MATERIAL FOR THIS TASK:
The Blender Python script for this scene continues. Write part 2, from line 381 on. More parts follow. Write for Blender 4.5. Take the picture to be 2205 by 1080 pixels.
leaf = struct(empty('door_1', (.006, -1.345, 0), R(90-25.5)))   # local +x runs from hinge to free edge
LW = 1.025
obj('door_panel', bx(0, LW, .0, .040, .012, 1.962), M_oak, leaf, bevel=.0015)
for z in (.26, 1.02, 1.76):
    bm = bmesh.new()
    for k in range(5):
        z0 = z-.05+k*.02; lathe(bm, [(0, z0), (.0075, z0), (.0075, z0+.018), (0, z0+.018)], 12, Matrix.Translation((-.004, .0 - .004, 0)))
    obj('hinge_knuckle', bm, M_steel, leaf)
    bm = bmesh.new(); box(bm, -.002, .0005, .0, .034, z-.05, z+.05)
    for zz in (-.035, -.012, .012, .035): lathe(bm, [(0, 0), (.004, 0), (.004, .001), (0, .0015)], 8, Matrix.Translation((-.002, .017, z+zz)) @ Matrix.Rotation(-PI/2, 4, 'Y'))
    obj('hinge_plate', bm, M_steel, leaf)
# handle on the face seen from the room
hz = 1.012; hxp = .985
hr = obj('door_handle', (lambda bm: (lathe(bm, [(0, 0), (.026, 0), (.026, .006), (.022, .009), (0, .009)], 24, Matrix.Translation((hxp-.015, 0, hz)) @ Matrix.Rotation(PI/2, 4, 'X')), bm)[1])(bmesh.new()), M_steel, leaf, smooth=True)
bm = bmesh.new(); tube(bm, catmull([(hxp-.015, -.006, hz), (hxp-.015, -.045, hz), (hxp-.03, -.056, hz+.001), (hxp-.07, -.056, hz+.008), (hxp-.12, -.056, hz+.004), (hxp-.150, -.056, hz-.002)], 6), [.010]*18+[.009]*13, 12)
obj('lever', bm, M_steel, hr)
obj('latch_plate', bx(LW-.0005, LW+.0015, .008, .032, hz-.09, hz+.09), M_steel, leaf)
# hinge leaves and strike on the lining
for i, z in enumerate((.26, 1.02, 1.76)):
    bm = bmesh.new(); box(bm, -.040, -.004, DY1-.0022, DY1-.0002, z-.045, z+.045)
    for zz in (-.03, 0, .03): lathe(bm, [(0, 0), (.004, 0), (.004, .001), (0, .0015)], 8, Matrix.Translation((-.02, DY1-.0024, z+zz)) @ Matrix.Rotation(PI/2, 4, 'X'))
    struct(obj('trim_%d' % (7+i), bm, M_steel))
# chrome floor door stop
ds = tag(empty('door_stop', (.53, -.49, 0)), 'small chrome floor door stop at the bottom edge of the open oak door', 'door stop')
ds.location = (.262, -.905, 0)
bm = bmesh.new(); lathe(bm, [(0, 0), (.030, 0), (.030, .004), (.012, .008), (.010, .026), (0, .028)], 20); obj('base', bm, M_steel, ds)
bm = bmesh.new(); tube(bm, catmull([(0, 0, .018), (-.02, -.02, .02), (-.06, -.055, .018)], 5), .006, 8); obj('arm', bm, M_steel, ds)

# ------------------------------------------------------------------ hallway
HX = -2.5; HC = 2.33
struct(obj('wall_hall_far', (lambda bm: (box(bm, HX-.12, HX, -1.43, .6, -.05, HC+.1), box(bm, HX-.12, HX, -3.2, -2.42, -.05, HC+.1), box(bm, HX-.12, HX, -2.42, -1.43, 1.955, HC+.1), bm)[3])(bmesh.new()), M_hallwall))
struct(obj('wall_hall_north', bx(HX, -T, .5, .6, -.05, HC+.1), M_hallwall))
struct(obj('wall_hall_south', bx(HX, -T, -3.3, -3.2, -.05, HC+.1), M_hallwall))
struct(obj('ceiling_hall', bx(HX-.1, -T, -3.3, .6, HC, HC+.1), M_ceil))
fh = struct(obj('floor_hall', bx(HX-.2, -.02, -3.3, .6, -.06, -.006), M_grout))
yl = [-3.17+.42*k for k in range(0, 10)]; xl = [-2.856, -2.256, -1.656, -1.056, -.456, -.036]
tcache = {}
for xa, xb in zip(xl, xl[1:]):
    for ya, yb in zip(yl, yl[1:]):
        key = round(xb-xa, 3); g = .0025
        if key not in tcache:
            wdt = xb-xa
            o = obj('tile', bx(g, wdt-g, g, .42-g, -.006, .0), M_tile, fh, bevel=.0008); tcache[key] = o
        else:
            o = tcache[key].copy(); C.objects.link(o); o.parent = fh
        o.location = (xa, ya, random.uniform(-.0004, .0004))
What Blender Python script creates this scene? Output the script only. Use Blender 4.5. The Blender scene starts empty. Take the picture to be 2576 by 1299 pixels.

YOUR TASK:
Here, the records must be output exactly and in full.

REPLY TO THE TASK:
The Blender Python script for this scene continues. Write part 2, from line 381 on. More parts follow. Write for Blender 4.5. Take the picture to be 2205 by 1080 pixels.
leaf = struct(empty('door_1', (.006, -1.345, 0), R(90-25.5)))   # local +x runs from hinge to free edge
LW = 1.025
obj('door_panel', bx(0, LW, .0, .040, .012, 1.962), M_oak, leaf, bevel=.0015)
for z in (.26, 1.02, 1.76):
    bm = bmesh.new()
    for k in range(5):
        z0 = z-.05+k*.02; lathe(bm, [(0, z0), (.0075, z0), (.0075, z0+.018), (0, z0+.018)], 12, Matrix.Translation((-.004, .0 - .004, 0)))
    obj('hinge_knuckle', bm, M_steel, leaf)
    bm = bmesh.new(); box(bm, -.002, .0005, .0, .034, z-.05, z+.05)
    for zz in (-.035, -.012, .012, .035): lathe(bm, [(0, 0), (.004, 0), (.004, .001), (0, .0015)], 8, Matrix.Translation((-.002, .017, z+zz)) @ Matrix.Rotation(-PI/2, 4, 'Y'))
    obj('hinge_plate', bm, M_steel, leaf)
# handle on the face seen from the room
hz = 1.012; hxp = .985
hr = obj('door_handle', (lambda bm: (lathe(bm, [(0, 0), (.026, 0), (.026, .006), (.022, .009), (0, .009)], 24, Matrix.Translation((hxp-.015, 0, hz)) @ Matrix.Rotation(PI/2, 4, 'X')), bm)[1])(bmesh.new()), M_steel, leaf, smooth=True)
bm = bmesh.new(); tube(bm, catmull([(hxp-.015, -.006, hz), (hxp-.015, -.045, hz), (hxp-.03, -.056, hz+.001), (hxp-.07, -.056, hz+.008), (hxp-.12, -.056, hz+.004), (hxp-.150, -.056, hz-.002)], 6), [.010]*18+[.009]*13, 12)
obj('lever', bm, M_steel, hr)
obj('latch_plate', bx(LW-.0005, LW+.0015, .008, .032, hz-.09, hz+.09), M_steel, leaf)
# hinge leaves and strike on the lining
for i, z in enumerate((.26, 1.02, 1.76)):
    bm = bmesh.new(); box(bm, -.040, -.004, DY1-.0022, DY1-.0002, z-.045, z+.045)
    for zz in (-.03, 0, .03): lathe(bm, [(0, 0), (.004, 0), (.004, .001), (0, .0015)], 8, Matrix.Translation((-.02, DY1-.0024, z+zz)) @ Matrix.Rotation(PI/2, 4, 'X'))
    struct(obj('trim_%d' % (7+i), bm, M_steel))
# chrome floor door stop
ds = tag(empty('door_stop', (.53, -.49, 0)), 'small chrome floor door stop at the bottom edge of the open oak door', 'door stop')
ds.location = (.262, -.905, 0)
bm = bmesh.new(); lathe(bm, [(0, 0), (.030, 0), (.030, .004), (.012, .008), (.010, .026), (0, .028)], 20); obj('base', bm, M_steel, ds)
bm = bmesh.new(); tube(bm, catmull([(0, 0, .018), (-.02, -.02, .02), (-.06, -.055, .018)], 5), .006, 8); obj('arm', bm, M_steel, ds)

# ------------------------------------------------------------------ hallway
HX = -2.5; HC = 2.33
struct(obj('wall_hall_far', (lambda bm: (box(bm, HX-.12, HX, -1.43, .6, -.05, HC+.1), box(bm, HX-.12, HX, -3.2, -2.42, -.05, HC+.1), box(bm, HX-.12, HX, -2.42, -1.43, 1.955, HC+.1), bm)[3])(bmesh.new()), M_hallwall))
struct(obj('wall_hall_north', bx(HX, -T, .5, .6, -.05, HC+.1), M_hallwall))
struct(obj('wall_hall_south', bx(HX, -T, -3.3, -3.2, -.05, HC+.1), M_hallwall))
struct(obj('ceiling_hall', bx(HX-.1, -T, -3.3, .6, HC, HC+.1), M_ceil))
fh = struct(obj('floor_hall', bx(HX-.2, -.02, -3.3, .6, -.06, -.006), M_grout))
yl = [-3.17+.42*k for k in range(0, 10)]; xl = [-2.856, -2.256, -1.656, -1.056, -.456, -.036]
tcache = {}
for xa, xb in zip(xl, xl[1:]):
    for ya, yb in zip(yl, yl[1:]):
        key = round(xb-xa, 3); g = .0025
        if key not in tcache:
            wdt = xb-xa
            o = obj('tile', bx(g, wdt-g, g, .42-g, -.006, .0), M_tile, fh, bevel=.0008); tcache[key] = o
        else:
            o = tcache[key].copy(); C.objects.link(o); o.parent = fh
        o.location = (xa, ya, random.uniform(-.0004, .0004))
What Blender Python script creates this scene? Output the script only. Use Blender 4.5. The Blender scene starts empty. Take the picture to be 2576 by 1299 pixels.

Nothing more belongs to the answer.